Les experts relèvent également qu'une rupture de la coopération dans le cadre de la Communauté causerait un grand préjudice au complexe militaro-industriel de l'Ukraine, de la Russie et de plusieurs autres pays.
Le régime de visa particulièrement avantageux est un des grands atouts de l'appartenance à la CEI, surtout pour les millions de ressortissants des "pays sécessionnistes" travaillant en Russie.
Ces avantages, de même que les craintes légitimes de l'Ukraine, de la Moldavie et de la Géorgie quant à un relèvement des prix des hydrocarbures russes jusqu'au niveau du marché, comme pour les Républiques baltes (Estonie, Lettonie et Lituanie) de l'espace post-soviétique hors-CEI, incitent les "scissionnistes" à louvoyer et à déclarer qu'ils "étudiaient" la question de l'opportunité de leur présence au sein de la Communauté.
Pour la Russie, la CEI est une zone importante d'intérêts variés. Ayant cessé de revendiquer le statut de grande puissance, la Russie s'emploie à rester au moins une puissance régionale et elle entend appliquer les efforts qu'il faudra dans cette direction en vue de conserver et de renforcer la CEI en qualité de mécanisme permettant de parvenir à cet objectif.
Car en dépit des positions antirusses non équivoques des trois leaders du GUAM (le quatrième, l'Azerbaïdjan, est enclin à la coopération avec la Russie), les processus politiques dans les pays "scissionnistes" pourraient les pousser à rentrer dans le giron de la CEI. Notamment à la suite du remplacement des dirigeants en Géorgie et en Moldavie, des pays dont la population est confrontée à des difficultés économiques résultant de la dégradation des relations avec la Russie. La chose serait possible aussi après la formation probable en Ukraine d'un gouvernement "bleu-orange", qui serait contraint de tenir compte des positions pro-occidentales des "révolutionnaires oranges" et pro-russes des élites et de la population "bleues" des régions orientales de l'Ukraine. C'est la raison pour laquelle la Russie et ses partenaires de la CEI maintiennent toujours ouvertes les portes de la coopération avec les "scissionnistes".
D'un autre côté, Moscou est pleinement conscient que les dirigeants "orange" du GUAM s'attachent à obtenir le maximum tant de la CEI et de la Russie (sous forme de maintien des avantages dont jouissent les pays membres) que de l'Occident (sous forme d'aides diverses et de démarches en vue d'une intégration rapide dans les structures européennes), pratiquant un véritable chantage en menaçant chacune des parties rivales de se rapprocher de l'autre.
Une autre question se pose cependant. Les membres fidèles de la CEI sont de plus en plus mécontents du manque d'efficacité de la Communauté et de ses structures, leur désir de restructurer les formes de la coopération grandit. Et si auparavant ces mêmes aspirations n'avaient pas débouché sur la prise de décisions réformatrices, la scission de l'espace post-soviétique qui se précise incite les milieux dirigeants de la CEI à refondre celle-ci en profondeur et leur montre la voie à suivre.

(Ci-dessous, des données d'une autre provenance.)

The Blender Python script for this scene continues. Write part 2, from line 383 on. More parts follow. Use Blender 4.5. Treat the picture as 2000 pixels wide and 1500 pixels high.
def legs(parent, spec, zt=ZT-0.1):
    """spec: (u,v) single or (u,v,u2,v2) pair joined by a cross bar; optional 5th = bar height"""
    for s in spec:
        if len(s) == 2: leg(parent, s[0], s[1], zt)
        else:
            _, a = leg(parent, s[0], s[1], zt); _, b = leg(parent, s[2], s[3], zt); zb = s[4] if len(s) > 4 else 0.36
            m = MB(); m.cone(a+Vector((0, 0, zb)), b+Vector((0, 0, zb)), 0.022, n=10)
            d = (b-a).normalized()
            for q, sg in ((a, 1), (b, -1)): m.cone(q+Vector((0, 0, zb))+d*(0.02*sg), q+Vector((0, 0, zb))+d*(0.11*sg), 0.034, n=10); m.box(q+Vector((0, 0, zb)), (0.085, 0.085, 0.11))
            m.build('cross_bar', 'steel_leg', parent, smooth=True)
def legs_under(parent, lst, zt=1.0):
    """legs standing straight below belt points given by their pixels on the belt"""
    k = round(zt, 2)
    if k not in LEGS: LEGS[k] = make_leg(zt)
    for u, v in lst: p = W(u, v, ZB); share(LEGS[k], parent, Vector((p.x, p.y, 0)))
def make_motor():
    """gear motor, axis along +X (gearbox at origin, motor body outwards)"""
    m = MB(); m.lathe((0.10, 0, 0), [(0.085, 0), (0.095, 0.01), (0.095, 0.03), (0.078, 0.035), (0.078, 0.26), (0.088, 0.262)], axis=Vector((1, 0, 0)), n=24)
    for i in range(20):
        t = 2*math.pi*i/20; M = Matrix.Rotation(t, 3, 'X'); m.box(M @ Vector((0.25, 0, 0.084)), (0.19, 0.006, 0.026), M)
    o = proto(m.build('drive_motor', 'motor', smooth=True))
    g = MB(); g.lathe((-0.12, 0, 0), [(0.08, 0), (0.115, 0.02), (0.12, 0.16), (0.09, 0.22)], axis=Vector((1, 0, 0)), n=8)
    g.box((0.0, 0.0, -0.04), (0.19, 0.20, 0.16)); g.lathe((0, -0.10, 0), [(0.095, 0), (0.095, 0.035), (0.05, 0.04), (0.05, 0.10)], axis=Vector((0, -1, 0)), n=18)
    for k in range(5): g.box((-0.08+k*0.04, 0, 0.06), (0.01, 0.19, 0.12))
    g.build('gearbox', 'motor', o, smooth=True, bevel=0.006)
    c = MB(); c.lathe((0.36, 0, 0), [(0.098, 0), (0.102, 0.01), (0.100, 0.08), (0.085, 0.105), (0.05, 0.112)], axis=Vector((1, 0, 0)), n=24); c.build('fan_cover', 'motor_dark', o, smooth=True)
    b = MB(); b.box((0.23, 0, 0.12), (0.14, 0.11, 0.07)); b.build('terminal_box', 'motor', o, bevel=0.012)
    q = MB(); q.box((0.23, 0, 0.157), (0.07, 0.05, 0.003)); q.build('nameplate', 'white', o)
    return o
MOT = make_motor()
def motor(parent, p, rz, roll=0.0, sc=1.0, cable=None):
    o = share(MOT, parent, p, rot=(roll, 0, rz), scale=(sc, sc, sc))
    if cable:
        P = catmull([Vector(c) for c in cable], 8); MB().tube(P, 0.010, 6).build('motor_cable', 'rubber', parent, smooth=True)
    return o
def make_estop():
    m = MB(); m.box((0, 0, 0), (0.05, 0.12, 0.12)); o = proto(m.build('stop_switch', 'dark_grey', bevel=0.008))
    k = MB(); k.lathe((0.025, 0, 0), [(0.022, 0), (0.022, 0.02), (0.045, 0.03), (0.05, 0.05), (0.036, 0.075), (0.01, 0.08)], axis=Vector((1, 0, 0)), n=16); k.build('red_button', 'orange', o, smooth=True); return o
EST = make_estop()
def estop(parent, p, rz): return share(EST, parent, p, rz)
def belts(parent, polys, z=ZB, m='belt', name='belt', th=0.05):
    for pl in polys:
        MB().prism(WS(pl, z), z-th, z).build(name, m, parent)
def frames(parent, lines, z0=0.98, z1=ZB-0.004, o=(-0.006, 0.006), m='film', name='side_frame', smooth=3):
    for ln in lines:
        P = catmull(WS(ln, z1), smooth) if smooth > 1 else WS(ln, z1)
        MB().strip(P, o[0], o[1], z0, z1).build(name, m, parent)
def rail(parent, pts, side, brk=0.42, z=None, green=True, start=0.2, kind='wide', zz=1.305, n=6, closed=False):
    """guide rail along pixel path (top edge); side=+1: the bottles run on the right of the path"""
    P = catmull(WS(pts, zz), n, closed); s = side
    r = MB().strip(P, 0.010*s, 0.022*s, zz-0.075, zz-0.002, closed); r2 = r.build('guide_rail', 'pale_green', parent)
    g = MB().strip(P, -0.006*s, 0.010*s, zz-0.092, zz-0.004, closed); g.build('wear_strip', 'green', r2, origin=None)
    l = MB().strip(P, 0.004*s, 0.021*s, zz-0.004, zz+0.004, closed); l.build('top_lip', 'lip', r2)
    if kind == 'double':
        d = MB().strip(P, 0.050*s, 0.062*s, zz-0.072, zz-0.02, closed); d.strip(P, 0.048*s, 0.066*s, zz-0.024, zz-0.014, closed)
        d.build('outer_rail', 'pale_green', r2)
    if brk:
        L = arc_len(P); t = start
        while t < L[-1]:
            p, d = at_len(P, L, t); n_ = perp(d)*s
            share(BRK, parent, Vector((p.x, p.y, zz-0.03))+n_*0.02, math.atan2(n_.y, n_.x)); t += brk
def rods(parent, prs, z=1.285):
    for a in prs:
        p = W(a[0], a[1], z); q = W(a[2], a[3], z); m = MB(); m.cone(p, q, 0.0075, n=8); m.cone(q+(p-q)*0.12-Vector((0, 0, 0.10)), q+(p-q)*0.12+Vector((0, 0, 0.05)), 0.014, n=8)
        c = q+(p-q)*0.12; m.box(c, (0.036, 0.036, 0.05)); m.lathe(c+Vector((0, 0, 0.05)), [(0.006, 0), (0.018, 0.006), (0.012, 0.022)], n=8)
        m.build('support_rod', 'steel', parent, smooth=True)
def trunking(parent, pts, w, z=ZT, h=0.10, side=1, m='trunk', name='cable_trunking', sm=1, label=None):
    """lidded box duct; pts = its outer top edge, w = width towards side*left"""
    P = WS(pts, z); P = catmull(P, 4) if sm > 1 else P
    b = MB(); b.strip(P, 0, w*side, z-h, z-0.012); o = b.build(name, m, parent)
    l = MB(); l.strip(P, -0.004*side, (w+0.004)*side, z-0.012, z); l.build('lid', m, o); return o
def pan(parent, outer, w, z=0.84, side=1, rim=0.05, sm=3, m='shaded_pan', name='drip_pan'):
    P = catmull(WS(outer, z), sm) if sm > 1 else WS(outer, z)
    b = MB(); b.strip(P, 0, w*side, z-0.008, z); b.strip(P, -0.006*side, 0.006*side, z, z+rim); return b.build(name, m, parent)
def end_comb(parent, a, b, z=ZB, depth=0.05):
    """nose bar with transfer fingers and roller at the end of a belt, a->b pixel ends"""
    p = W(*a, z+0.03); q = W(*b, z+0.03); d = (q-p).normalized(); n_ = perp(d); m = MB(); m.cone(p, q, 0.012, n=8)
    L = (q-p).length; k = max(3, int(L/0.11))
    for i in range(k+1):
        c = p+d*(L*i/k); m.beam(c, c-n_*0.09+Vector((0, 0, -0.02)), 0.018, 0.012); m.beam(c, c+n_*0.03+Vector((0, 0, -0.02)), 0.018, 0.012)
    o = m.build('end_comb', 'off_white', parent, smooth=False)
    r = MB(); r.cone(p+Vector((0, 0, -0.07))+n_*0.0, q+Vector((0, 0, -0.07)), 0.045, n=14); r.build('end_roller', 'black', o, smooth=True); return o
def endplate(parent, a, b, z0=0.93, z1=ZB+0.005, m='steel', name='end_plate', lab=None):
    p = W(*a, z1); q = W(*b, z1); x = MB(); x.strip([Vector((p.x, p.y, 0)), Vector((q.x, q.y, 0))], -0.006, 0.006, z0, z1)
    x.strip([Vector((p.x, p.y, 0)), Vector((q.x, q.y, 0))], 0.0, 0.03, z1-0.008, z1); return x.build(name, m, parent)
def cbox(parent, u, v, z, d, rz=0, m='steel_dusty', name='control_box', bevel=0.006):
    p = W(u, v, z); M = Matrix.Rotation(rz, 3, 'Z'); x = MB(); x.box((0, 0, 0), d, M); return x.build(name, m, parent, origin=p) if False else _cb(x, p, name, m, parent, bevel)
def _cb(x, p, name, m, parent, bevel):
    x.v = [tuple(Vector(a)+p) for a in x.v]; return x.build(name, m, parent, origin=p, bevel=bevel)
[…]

L'inapplication des décisions prises constituait l'une des grandes carences de l'activité de la CEI. Dans une grande mesure parce que les élites dirigeantes de la Communauté rechignaient à remettre une partie de leurs attributions aux organismes centraux de la CEI. Si bien que l'on a vu se former le "noyau intégrationniste" de la CEI composé de la Russie, de la Biélorussie et du Kazakhstan, qui ont montré aux autres pays comment on pouvait obtenir des résultats économiques dans le cadre de la Communauté économique eurasiatique (CEEA) et de l'Espace économique unique (EEU) en cours de formation.
Pour diverses raisons, la CEEA a été rejointe par des régimes post-soviétiques tournés vers Moscou (l'Arménie et des républiques d'Asie centrale à l'exception du Turkménistan). Remarquable à tous les points de vue a été la décision prises en octobre de l'année dernière d'inclure l'Organisation de coopération centrasiatique dans la CEEA. Elle a montré la vanité des tentatives des Etats post-soviétiques les moins développés pour entamer des processus intégrationnistes sans la Russie, et aussi que les dirigeants de ces pays étaient disposés à réduire leurs attributions pourvu que cela se traduise par des avancées économiques.
Par conséquent, tout indique que la réforme de la CEI passera par le transfert aux organes d'intégration des attributions des gouvernements nationaux. Etant donné que pour certains membres de la CEI (les pays du GUAM et, peut-être, le Turkménistan) ce serait perçu comme un renforcement indésirable de l'influence de la Russie, ces élites, si elles se maintiennent au pouvoir, elles s'éloigneront de plus en plus de l'organisation pour finalement arriver à un retrait formel. Quant aux membres qui resteront, ils consentiront à une réforme de la Communauté qui impliquera une transmission des pouvoirs réels aux organismes centraux. Maintenant, si les structures extrêmement lourdes de la Communauté empêchaient une accélération de ce processus, la CEI pourrait être remplacée par la CEEA dans le secteur économique et par l'Organisation du Traité de sécurité collective dans le domaine militaro-politique.